Em 2005, antes mesmo da publicação do referido decreto, algumas IES privadas divulgaram a abertura de cursos de formação em nível superior como forma de atender a demanda crescente por TILS pelas IES, induzida pela Lei 10.098. Não se observou a criação de cursos de graduação/bacharelado, com duração de três anos ou mais, mas cursos com menor duração (modalidade sequencial e/ou tecnólogo), talvez pelo interesse em melhor compreender a necessidade e a demanda por esse profissional, e a falta de história anterior de formação do TILS. As grades curriculares destes cursos revelam ênfase na formação/aprofundamento do conhecimento em Libras, em aspectos específicos da teoria e técnicas de interpretação e formação prática em interpretação. Menos de uma dezena de cursos foram abertos nestas condições em todo país, com formação de número restrito de profissionais.

A formação de tradutores e intérpretes de línguas orais é, na atualidade, uma área consolidada, já que há pelo menos 50 anos em diferentes países se conta com a experiência de formação em nível superior. O fundamento principal é ter conhecimento amplo e profundo tanto da língua de partida como da língua alvo, sendo que aos tradutores caberá dominar bem a língua escrita, e aos intérpretes o domínio prestimoso da língua oral. Tal domínio é condição prévia e indispensável para a atuação de tradutores e de intérpretes, e os programas de formação desses profissionais não têm como objetivo o ensino de línguas.
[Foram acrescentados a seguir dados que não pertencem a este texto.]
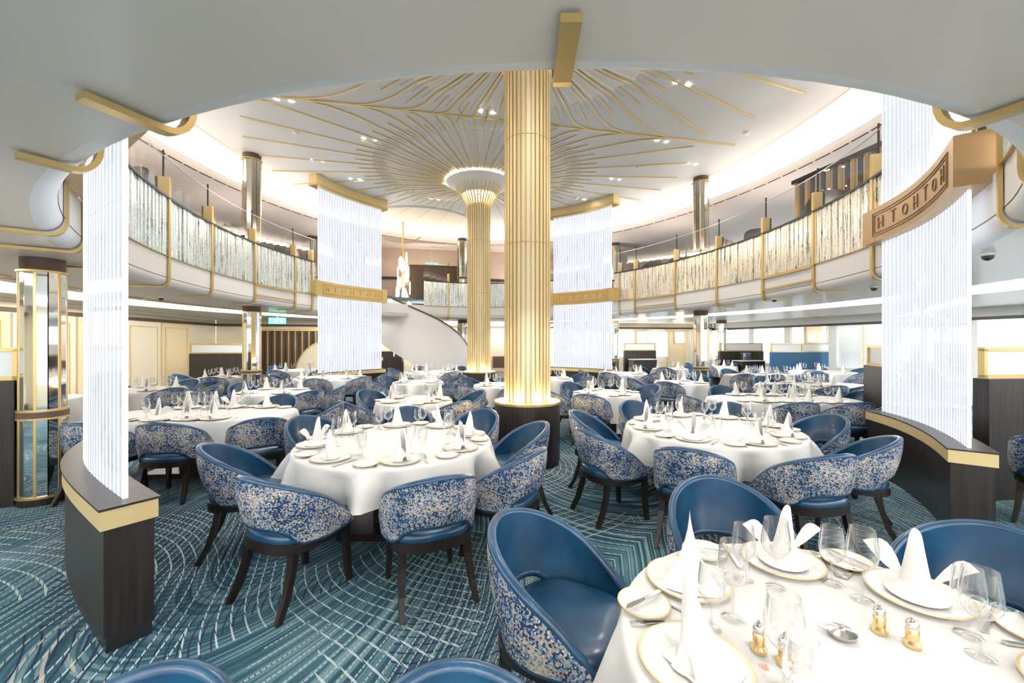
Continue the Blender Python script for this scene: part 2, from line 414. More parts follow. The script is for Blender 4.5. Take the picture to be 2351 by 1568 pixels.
# far wall, lower deck
wall_seg('wall_face', UL, VF+.08, UR, VF+.08, 0, ZS+.02, M['creamlight'], wf)
wall_seg('crown', UL, VF-.03, 2.6, VF-.03, 2.27, 2.36, M['doorframe'], wf, .06)
wall_seg('crown', 2.6, VF-.03, UR, VF-.03, 2.27, 2.33, M['black'], wf, .06)
for (u0, u1, mm) in ((-4.6, -3.9, 'cream'), (-2.0, -.8, 'pinkwall'), (-.6, .8, 'pinkwall'), (1.0, 2.4, 'pinkwall'), (3.3, 4.6, 'whitepanel'), (9.9, 11.0, 'cream'), (11.2, 12.3, 'whitepanel')):
    wall_seg('wall_panel', u0, VF-.02, u1, VF-.02, .12, 2.25, M[mm], wf, .04)
    fr = MB(); panel_frame(fr, u0+.1, VF-.05, u1-.1, VF-.05, .3, 2.12); fr.build('panel_moulding', M['goldpale'], wf, kind='structure')
wall_seg('wall_face', UL, VF+.08, UR, VF+.08, ZS+.6, ZC, M['pinkwall'], wf)
wall_seg('crown', -6, VF-.03, 4, VF-.03, 4.35, 4.45, M['black'], wf, .06)
wall_seg('wall_face', UR+.08, VB, UR+.08, VF, 0, .75, M['whitepanel'], wr)
wall_seg('wall_face', UR+.08, VB, UR+.08, VF, 2.2, 3.9, M['whitepanel'], wr)
wall_seg('wall_face', UR+.08, VB, UR+.08, VF, 5.3, ZC, M['whitepanel'], wr)
wall_seg('crown', UR-.03, VB, UR-.03, VF, 2.2, 2.28, M['black'], wr, .06)
v = VB
k = 1
while v < VF:
    wall_seg('mullion', UR+.05, v, UR+.05, v+.28, .75, 2.2, M['whitepanel'], wr, .12)
    wall_seg('mullion', UR+.05, v, UR+.05, v+.28, 3.9, 5.3, M['whitepanel'], wr, .12)
    wall_seg('window_pane', UR+.1, v+.28, UR+.1, v+1.9, .75, 2.2, M['glass'], wr, .01)
    wall_seg('window_pane', UR+.1, v+.28, UR+.1, v+1.9, 3.9, 5.3, M['glass'], wr, .01)
    v += 1.9
wall_seg('wall_face', UL, VB-.08, UR, VB-.08, 0, .6, M['creamlight'], wb)
wall_seg('wall_face', UL, VB-.08, UR, VB-.08, 2.3, ZC, M['creamlight'], wb)
u = UL
while u < UR:
    wall_seg('mullion', u, VB-.05, u+.3, VB-.05, .6, 2.3, M['creamlight'], wb, .12); u += 2.3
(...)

O domínio das línguas de trabalho deve anteceder a formação de tradutores e intérpretes.

Este aspecto é um ponto discrepante nas exigências observadas para a formação de TILS. No curso oferecido pela UFSC, o vestibular é feito em Libras, o que pressupõe que o candidato tenha domínio nessa língua. Todavia, pelo modo como é organizada a prova, avalia-se um conhecimento em Libras que, entretanto, não assegura fluência nessa língua. Além disso, o Português é pouco avaliado, dado como conhecido pelos candidatos, o que nem sempre se verifica, pois pessoas fluentes em Libras podem ter domínio precário do Português em sua norma padrão. Quando se analisa a grade curricular do curso, há um eixo de disciplinas voltadas para o ensino e aprimoramento da Libras (cinco disciplinas). Contudo, o mesmo não se verifica em relação ao Português.
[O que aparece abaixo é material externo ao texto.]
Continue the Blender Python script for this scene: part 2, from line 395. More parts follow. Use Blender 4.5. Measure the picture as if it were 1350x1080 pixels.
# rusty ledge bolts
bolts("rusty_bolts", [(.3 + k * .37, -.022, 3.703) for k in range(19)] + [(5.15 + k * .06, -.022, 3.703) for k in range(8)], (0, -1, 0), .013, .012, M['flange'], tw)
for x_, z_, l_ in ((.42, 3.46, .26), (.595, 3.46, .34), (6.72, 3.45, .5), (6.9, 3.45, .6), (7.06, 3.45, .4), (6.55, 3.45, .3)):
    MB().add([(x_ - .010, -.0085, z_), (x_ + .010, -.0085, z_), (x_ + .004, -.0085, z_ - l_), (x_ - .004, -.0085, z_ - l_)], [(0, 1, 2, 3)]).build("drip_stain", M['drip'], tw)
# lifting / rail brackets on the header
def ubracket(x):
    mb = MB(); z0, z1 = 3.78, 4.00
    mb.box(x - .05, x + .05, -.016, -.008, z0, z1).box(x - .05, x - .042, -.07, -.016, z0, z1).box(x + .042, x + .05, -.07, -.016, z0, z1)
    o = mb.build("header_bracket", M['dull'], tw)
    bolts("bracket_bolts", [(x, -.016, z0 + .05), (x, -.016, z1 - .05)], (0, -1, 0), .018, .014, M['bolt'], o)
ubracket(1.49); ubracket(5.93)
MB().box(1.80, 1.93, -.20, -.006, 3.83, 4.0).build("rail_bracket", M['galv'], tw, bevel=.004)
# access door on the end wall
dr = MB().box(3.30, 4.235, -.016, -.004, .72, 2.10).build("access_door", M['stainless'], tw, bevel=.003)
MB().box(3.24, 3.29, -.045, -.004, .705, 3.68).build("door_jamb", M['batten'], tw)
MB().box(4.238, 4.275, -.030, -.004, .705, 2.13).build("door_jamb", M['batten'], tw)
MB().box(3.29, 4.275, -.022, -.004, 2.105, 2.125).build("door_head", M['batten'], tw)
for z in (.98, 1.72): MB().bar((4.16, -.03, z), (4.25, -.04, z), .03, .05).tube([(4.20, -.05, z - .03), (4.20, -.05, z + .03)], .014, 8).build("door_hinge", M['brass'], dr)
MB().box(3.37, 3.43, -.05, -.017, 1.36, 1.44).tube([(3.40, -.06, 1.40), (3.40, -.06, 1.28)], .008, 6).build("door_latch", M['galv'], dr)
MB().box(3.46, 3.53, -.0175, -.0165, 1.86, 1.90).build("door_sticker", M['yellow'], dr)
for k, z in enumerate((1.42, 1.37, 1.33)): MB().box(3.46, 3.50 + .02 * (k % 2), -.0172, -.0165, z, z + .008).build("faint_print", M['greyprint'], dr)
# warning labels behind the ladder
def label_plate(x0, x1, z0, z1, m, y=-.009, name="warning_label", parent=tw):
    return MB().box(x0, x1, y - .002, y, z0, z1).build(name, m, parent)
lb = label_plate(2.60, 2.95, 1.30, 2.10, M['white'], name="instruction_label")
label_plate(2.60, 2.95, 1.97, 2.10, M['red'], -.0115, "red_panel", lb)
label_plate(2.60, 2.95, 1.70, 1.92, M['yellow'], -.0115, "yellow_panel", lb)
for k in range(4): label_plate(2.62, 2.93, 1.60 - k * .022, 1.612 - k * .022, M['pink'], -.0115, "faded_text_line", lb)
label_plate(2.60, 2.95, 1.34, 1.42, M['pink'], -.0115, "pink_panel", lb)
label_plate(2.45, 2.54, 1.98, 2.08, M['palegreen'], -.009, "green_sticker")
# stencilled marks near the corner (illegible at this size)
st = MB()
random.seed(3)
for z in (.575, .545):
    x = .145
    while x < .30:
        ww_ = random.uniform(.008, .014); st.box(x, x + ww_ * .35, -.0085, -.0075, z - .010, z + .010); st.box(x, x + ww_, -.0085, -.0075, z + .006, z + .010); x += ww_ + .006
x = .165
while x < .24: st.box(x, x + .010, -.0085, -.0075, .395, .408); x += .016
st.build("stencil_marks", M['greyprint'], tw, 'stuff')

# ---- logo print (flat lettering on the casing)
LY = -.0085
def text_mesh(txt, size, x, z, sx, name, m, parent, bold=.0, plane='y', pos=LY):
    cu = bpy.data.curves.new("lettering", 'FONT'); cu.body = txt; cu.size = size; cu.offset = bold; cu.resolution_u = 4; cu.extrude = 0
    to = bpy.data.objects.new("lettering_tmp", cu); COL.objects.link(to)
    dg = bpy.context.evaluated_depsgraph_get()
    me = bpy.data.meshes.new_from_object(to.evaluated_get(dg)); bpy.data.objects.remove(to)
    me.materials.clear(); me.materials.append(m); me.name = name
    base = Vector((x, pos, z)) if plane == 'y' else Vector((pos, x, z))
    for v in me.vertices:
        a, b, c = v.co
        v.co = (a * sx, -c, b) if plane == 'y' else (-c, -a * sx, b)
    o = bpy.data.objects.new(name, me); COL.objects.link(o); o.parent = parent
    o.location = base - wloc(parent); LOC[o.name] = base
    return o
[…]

Há disciplinas sobre aspectos gramaticais e questões teóricas, mas que não focalizam o estudo do Português enquanto fluência e uso da língua em diferentes contextos discursivos. Outras disciplinas propostas abordam o Português, mas já envolvido em processos tradutórios em relação à Libras. Sobre as técnicas de tradução/interpretação trabalhadas com os alunos, pouco se pode dizer já que as ementas ou programas de disciplinas não se encontram disponíveis (LETRAS/LIBRAS, 2009) e o curso foi iniciado recentemente, apenas dois semestres foram concluídos, envolvendo principalmente disciplinas básicas, com foco teórico.

Nos cursos oferecidos pelas IES privadas, são aceitos estudantes sem conhecimento prévio de Libras e os cursos são construídos de modo que o aluno aprenda a Libras durante sua formação. Ressalta-se que é incentivada a convivência com a comunidade surda para maior desenvolvimento e fluência na língua, e, frequentemente, o desempenho em Libras alcançado no decorrer do curso é avaliado como de boa qualidade, já que as experiências informais com a comunidade surda são entremeadas com experiências de reflexão formal sobre a língua nas aulas, o que favorece aquisição e uso adequado da língua.
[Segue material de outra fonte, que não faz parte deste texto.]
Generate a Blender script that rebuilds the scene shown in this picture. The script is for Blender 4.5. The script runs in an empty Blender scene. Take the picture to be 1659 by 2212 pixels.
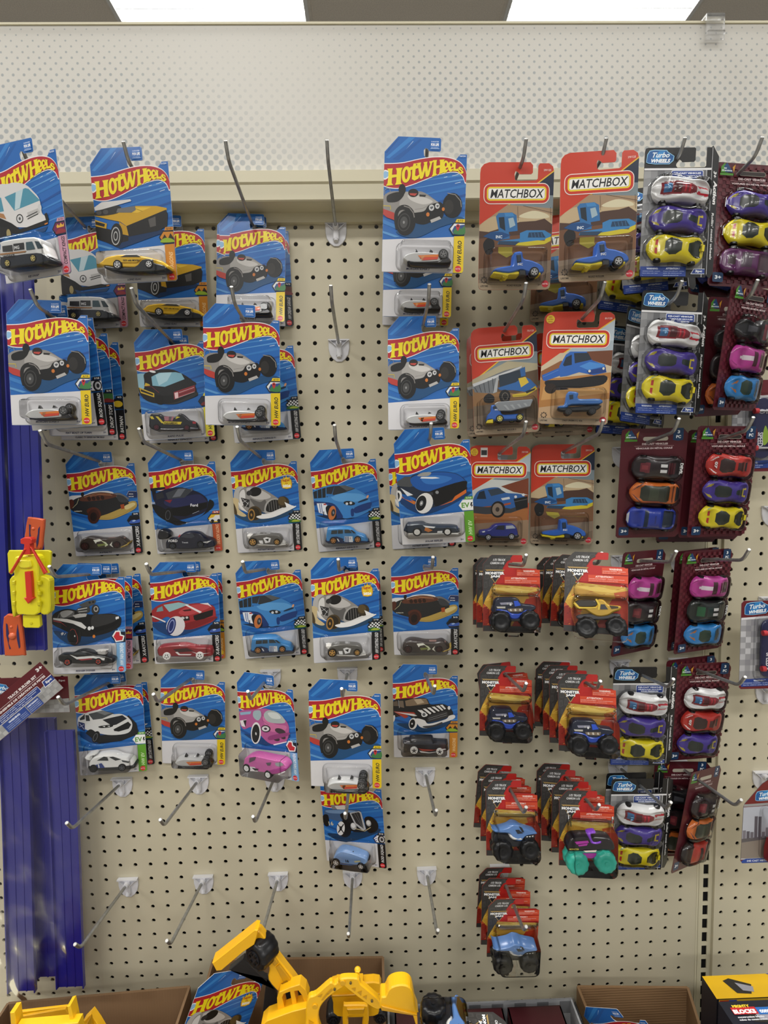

Contudo, nem sempre é fácil o estudante adquirir e tornar-se fluente em uma língua nova durante a formação, que, em muitos casos, é de aproximadamente dois anos. O ensino do Português também não é enfatizado.

Cabe destacar que a aceitação de estudantes sem fluência prévia em Libras se dá porque, se ela for exigida como requisito para o ingresso nos cursos, nem sempre será possível a formação de novas turmas. Esta não é uma realidade específica do Brasil, já que o mesmo fenômeno também é observado em outros países (TAYLOR, 2002). A língua de sinais é, em geral, uma língua de menor prestigio social e o interesse por ela emerge justamente pela oportunidade de postos de trabalho que oferece e, nesse sentido ter a língua previamente adquirida é pouco frequente. Em países como os EUA, verifica-se a mesma realidade, já que a atuação como intérprete de línguas de sinais não envolve atividades de prestigio econômico – acompanhar executivos em transações de negócios, eventos científicos e empresariais (como é o caso de intérpretes de línguas orais – inglês, alemão, chinês, por exemplo). A atuação como TILS têm na educação sua fonte principal de empregabilidade, área com histórico de remuneração menos atraente.

Além disso, os poucos cursos propostos no Brasil, tanto pelas IES públicas como pelas privadas, oferecem formação para a atuação do TILS em todas as áreas. Entretanto, na atualidade, a demanda mais importante por este profissional está na área educacional e os estudantes nem sempre recebem formação aprofundada para atuar neste campo e refletir sobre as especificidades de seu papel nos diferentes níveis de ensino. Por este motivo, defende-se que a formação dos TILS enfatize também as questões que envolvam o campo educacional e os princípios da educação inclusiva bilíngue, na medida em que este profissional terá papel fundamental no processo de aprendizagem das pessoas surdas.